SHORT EXERCISE: Will you quote precisely the lines that run from the top of the material below to the line containing "back wall yaw", both ends included?

____

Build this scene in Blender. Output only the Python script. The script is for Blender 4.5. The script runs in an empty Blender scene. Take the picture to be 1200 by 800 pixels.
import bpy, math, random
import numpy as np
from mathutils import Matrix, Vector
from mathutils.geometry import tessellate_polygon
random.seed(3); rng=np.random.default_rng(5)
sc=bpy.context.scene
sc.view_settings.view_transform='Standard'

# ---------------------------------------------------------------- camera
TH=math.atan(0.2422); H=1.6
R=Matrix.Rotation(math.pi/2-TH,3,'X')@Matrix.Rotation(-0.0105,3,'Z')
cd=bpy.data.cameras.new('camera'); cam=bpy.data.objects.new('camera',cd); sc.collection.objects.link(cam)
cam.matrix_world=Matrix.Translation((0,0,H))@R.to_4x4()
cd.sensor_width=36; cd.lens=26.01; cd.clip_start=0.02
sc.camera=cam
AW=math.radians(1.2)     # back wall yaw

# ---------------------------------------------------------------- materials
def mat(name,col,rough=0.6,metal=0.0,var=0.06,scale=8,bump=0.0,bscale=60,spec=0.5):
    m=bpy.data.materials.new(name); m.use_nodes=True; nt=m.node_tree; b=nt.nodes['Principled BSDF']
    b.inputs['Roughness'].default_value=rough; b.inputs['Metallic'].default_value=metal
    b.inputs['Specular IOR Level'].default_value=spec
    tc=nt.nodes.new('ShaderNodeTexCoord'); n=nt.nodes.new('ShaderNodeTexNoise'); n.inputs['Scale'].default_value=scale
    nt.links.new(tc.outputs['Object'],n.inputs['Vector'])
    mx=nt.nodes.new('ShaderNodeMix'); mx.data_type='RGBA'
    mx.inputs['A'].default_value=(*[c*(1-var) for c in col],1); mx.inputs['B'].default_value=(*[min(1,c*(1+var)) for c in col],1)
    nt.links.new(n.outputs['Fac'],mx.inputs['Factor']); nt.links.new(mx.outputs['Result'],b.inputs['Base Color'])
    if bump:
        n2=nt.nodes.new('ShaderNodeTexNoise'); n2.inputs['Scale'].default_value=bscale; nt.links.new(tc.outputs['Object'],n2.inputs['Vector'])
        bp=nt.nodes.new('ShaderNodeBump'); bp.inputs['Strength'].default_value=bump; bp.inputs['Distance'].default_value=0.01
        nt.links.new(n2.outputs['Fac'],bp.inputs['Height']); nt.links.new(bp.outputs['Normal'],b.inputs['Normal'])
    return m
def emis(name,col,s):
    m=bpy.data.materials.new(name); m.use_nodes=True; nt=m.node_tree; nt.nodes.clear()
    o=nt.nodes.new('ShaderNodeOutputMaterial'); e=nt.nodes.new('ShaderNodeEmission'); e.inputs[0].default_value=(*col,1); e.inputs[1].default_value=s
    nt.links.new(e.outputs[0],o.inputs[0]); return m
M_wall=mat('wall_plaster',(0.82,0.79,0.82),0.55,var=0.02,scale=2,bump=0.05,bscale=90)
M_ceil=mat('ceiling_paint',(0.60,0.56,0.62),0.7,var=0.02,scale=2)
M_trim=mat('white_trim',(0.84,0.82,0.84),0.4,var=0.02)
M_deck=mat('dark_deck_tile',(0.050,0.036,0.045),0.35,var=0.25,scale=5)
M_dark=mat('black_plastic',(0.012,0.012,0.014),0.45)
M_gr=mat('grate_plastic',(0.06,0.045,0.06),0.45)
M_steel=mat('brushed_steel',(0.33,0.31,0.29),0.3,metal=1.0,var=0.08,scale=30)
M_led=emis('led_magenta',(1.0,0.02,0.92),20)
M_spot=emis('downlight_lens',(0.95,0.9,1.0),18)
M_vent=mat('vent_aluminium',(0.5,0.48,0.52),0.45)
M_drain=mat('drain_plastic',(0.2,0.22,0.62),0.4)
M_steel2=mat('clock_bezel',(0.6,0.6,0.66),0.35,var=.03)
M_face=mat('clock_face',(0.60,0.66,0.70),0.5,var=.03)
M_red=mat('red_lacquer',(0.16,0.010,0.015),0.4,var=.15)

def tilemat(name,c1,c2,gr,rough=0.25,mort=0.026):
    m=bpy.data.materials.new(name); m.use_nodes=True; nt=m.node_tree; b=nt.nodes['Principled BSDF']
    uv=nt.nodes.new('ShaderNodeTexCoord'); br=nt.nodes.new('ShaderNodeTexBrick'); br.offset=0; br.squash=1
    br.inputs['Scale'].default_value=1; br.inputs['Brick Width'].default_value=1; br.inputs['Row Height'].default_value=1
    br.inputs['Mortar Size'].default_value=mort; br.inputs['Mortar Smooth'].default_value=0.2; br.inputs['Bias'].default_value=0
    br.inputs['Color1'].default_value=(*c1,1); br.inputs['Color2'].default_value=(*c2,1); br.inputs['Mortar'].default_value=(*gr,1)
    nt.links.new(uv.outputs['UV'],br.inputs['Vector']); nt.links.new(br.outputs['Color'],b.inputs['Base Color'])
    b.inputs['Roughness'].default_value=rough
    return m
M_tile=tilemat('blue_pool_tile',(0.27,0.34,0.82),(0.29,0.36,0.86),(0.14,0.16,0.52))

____

SOLUTION:
Build this scene in Blender. Output only the Python script. The script is for Blender 4.5. The script runs in an empty Blender scene. Take the picture to be 1200 by 800 pixels.
import bpy, math, random
import numpy as np
from mathutils import Matrix, Vector
from mathutils.geometry import tessellate_polygon
random.seed(3); rng=np.random.default_rng(5)
sc=bpy.context.scene
sc.view_settings.view_transform='Standard'

# ---------------------------------------------------------------- camera
TH=math.atan(0.2422); H=1.6
R=Matrix.Rotation(math.pi/2-TH,3,'X')@Matrix.Rotation(-0.0105,3,'Z')
cd=bpy.data.cameras.new('camera'); cam=bpy.data.objects.new('camera',cd); sc.collection.objects.link(cam)
cam.matrix_world=Matrix.Translation((0,0,H))@R.to_4x4()
cd.sensor_width=36; cd.lens=26.01; cd.clip_start=0.02
sc.camera=cam
AW=math.radians(1.2)     # back wall yaw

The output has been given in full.